··· RECORDS TO PROCESS
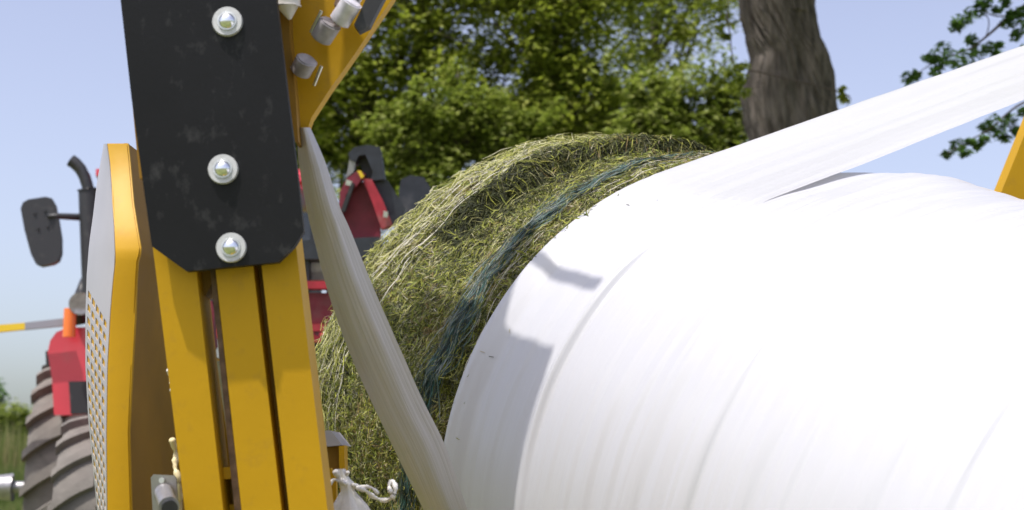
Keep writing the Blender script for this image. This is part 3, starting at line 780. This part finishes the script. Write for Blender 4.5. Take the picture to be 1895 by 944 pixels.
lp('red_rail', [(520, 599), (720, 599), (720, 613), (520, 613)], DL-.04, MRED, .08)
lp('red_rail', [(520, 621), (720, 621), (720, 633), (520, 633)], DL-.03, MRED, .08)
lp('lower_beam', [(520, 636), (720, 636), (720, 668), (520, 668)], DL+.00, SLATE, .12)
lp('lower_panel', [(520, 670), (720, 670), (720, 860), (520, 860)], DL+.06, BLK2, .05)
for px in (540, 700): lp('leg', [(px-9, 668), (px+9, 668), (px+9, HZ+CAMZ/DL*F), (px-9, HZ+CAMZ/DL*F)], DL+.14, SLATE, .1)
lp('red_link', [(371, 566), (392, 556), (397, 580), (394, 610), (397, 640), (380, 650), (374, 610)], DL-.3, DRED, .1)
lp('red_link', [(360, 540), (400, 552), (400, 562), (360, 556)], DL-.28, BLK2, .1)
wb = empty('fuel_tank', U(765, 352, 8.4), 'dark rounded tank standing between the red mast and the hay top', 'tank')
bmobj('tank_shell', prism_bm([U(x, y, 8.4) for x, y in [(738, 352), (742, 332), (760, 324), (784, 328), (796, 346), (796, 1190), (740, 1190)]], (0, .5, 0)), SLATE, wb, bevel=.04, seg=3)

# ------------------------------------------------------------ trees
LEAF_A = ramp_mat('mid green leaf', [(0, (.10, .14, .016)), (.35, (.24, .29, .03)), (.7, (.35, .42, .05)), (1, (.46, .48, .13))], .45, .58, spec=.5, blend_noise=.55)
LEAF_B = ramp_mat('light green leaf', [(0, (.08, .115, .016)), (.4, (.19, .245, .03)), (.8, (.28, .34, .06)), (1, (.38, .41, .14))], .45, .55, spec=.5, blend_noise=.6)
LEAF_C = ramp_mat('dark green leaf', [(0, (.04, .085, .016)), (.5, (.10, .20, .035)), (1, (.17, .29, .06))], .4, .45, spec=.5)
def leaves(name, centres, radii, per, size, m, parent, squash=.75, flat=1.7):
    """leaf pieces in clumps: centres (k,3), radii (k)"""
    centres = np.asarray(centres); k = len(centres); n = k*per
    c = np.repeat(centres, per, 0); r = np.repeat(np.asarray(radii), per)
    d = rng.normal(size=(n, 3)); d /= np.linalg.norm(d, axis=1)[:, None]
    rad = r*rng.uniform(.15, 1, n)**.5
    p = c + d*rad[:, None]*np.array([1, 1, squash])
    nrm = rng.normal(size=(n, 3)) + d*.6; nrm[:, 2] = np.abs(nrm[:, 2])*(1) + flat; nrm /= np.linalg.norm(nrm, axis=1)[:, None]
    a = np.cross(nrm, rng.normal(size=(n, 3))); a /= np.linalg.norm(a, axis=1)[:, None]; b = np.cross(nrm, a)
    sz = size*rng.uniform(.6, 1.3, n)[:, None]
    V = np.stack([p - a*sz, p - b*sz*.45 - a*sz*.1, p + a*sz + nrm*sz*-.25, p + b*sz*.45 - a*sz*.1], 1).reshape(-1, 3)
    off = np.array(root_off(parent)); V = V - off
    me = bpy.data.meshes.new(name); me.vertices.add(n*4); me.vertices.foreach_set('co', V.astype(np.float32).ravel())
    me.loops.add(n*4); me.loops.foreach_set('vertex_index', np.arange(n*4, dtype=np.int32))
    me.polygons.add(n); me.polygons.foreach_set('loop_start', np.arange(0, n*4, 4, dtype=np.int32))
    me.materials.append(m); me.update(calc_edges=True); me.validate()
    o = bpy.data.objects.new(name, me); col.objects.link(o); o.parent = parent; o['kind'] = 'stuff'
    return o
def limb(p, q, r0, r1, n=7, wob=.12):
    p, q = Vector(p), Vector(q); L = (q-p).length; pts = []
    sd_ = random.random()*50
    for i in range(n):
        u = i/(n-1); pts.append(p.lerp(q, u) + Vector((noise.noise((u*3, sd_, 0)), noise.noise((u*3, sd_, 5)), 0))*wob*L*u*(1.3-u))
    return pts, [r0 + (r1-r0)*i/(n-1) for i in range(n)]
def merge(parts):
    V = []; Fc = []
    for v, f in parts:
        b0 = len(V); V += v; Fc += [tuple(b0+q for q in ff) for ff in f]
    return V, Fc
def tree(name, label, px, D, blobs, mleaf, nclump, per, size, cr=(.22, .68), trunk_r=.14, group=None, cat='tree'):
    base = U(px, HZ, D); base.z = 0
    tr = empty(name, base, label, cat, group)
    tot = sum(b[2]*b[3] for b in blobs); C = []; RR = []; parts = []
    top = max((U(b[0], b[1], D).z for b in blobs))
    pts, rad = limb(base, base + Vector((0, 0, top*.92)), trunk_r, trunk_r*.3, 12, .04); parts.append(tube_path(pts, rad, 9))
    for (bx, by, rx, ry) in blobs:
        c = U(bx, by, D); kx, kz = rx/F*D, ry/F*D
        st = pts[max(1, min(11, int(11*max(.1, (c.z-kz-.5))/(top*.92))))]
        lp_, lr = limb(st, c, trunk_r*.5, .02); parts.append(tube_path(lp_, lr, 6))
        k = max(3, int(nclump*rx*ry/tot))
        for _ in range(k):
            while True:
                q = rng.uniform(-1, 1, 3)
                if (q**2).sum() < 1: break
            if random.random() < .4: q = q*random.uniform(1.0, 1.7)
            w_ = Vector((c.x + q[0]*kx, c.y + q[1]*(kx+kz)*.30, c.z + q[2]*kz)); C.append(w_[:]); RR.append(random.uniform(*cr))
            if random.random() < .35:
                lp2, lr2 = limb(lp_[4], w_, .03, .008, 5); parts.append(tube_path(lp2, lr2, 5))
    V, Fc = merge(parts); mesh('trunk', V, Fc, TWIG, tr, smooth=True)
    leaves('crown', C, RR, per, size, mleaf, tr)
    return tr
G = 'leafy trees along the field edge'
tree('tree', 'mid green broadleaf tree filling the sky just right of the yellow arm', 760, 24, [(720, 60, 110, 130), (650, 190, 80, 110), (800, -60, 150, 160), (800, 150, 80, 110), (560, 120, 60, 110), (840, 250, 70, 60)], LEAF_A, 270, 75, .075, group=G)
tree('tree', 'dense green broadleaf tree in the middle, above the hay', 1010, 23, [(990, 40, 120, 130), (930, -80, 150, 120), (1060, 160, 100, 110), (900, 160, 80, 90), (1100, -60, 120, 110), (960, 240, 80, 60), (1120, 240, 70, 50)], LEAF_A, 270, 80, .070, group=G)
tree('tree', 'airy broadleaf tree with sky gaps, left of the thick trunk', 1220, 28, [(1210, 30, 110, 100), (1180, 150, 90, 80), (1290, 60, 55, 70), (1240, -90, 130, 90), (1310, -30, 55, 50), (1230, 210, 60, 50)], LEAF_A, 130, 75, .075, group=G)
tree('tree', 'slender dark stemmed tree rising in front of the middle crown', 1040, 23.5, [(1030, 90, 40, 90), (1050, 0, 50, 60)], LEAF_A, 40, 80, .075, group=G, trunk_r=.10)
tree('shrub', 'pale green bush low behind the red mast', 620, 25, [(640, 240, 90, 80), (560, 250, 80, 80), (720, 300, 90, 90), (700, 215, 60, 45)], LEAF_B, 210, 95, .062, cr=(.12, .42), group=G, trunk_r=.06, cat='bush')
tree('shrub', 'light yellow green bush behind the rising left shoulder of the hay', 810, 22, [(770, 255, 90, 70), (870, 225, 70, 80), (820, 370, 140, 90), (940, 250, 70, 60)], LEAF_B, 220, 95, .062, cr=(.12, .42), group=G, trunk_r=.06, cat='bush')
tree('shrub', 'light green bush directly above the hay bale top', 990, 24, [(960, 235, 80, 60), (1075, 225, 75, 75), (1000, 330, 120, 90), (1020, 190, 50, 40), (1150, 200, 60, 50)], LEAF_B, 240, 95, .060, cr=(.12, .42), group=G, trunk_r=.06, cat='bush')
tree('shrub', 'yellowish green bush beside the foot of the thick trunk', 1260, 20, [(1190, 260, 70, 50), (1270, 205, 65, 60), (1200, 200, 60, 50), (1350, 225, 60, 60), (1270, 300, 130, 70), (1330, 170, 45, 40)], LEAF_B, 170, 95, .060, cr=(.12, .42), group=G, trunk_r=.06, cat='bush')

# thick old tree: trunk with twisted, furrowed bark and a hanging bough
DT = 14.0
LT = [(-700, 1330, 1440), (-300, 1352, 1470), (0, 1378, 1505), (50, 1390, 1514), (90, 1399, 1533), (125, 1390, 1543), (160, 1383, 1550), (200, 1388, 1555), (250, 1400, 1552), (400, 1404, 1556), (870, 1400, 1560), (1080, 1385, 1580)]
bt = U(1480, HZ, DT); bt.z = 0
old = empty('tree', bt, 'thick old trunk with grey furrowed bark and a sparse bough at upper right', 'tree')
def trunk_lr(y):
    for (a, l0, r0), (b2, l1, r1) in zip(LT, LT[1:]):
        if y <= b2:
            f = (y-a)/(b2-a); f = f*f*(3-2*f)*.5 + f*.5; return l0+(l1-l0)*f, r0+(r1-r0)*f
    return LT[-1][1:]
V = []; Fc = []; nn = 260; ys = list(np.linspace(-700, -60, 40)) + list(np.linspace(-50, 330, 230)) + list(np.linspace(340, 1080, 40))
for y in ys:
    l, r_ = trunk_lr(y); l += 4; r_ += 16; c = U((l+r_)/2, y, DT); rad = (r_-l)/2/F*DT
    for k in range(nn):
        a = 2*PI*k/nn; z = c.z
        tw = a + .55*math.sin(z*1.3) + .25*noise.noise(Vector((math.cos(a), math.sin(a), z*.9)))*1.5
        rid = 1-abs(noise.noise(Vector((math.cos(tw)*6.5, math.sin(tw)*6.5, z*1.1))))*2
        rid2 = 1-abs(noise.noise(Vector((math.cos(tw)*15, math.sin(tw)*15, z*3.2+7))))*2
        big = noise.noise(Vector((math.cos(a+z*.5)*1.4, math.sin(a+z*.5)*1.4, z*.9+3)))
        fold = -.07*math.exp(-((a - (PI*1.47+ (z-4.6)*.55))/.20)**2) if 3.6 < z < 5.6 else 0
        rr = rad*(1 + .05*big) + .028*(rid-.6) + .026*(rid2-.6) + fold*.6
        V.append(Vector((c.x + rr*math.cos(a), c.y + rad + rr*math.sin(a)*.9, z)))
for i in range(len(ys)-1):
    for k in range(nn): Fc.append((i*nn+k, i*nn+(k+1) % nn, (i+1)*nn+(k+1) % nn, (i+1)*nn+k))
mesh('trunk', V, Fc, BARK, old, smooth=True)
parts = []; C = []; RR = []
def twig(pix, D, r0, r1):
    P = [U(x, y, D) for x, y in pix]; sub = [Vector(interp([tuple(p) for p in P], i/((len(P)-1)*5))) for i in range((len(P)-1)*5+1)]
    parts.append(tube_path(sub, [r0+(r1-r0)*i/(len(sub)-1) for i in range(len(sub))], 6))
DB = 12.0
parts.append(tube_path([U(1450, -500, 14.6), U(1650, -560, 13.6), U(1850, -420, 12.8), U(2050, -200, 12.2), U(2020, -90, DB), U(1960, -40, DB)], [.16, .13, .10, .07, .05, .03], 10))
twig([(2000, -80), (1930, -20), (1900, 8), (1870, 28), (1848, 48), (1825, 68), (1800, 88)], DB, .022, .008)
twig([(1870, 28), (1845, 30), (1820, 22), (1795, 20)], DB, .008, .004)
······
··· RECORDS TO PROCESS
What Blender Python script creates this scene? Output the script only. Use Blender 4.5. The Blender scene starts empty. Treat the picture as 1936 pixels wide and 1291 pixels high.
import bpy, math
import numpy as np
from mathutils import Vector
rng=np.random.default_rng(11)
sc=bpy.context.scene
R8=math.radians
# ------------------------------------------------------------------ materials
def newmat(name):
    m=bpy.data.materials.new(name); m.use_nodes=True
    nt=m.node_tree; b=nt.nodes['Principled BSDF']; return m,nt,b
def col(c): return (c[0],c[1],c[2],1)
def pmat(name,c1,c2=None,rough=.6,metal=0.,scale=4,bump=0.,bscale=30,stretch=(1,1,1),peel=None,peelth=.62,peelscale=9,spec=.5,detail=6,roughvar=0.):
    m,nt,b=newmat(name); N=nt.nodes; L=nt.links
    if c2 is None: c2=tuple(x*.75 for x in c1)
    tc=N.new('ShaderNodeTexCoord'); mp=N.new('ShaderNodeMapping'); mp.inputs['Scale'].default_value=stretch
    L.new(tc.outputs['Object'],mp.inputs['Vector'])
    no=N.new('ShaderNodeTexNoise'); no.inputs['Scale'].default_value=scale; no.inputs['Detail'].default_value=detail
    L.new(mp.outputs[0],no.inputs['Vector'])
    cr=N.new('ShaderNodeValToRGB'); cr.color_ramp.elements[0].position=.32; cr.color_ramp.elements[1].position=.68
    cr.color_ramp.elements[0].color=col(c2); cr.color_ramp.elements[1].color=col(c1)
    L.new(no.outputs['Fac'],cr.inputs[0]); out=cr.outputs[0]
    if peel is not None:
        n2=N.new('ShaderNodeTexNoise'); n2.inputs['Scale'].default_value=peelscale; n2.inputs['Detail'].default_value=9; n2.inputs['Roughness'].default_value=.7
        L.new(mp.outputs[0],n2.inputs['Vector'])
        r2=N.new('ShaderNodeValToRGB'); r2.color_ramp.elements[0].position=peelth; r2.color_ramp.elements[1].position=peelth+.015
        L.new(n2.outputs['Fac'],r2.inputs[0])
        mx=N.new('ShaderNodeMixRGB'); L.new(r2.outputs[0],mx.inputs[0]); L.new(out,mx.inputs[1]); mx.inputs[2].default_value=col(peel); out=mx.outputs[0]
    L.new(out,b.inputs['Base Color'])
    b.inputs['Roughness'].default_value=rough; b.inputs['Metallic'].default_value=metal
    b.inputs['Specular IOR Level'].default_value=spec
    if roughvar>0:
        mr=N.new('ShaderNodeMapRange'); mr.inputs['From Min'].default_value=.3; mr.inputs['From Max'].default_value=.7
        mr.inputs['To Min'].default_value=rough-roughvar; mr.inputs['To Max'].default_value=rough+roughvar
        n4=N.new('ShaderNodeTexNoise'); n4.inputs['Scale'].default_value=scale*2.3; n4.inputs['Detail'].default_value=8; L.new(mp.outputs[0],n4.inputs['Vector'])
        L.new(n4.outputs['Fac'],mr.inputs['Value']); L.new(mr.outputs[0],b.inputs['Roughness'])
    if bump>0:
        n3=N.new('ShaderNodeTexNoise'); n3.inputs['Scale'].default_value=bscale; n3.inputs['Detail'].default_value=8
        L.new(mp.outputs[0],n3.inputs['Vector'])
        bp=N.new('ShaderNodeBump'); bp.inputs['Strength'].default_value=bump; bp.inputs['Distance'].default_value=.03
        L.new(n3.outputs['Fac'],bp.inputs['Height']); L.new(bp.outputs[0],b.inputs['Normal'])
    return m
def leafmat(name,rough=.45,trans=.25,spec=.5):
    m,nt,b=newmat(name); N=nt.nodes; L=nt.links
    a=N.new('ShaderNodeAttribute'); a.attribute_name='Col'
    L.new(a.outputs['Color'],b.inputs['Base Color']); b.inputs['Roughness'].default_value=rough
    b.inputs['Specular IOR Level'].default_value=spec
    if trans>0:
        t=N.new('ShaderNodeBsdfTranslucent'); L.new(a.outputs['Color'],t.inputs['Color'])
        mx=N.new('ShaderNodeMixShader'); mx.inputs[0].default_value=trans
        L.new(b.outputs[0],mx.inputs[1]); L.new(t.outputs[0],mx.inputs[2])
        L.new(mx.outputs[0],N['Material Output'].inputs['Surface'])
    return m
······
WHAT TO PRODUCE: Identify every line above with the string "scene" in it. Copy those lines.

ANSWER BELOW:
What Blender Python script creates this scene? Output the script only. Use Blender 4.5. The Blender scene starts empty. Treat the picture as 1936 pixels wide and 1291 pixels high.
sc=bpy.context.scene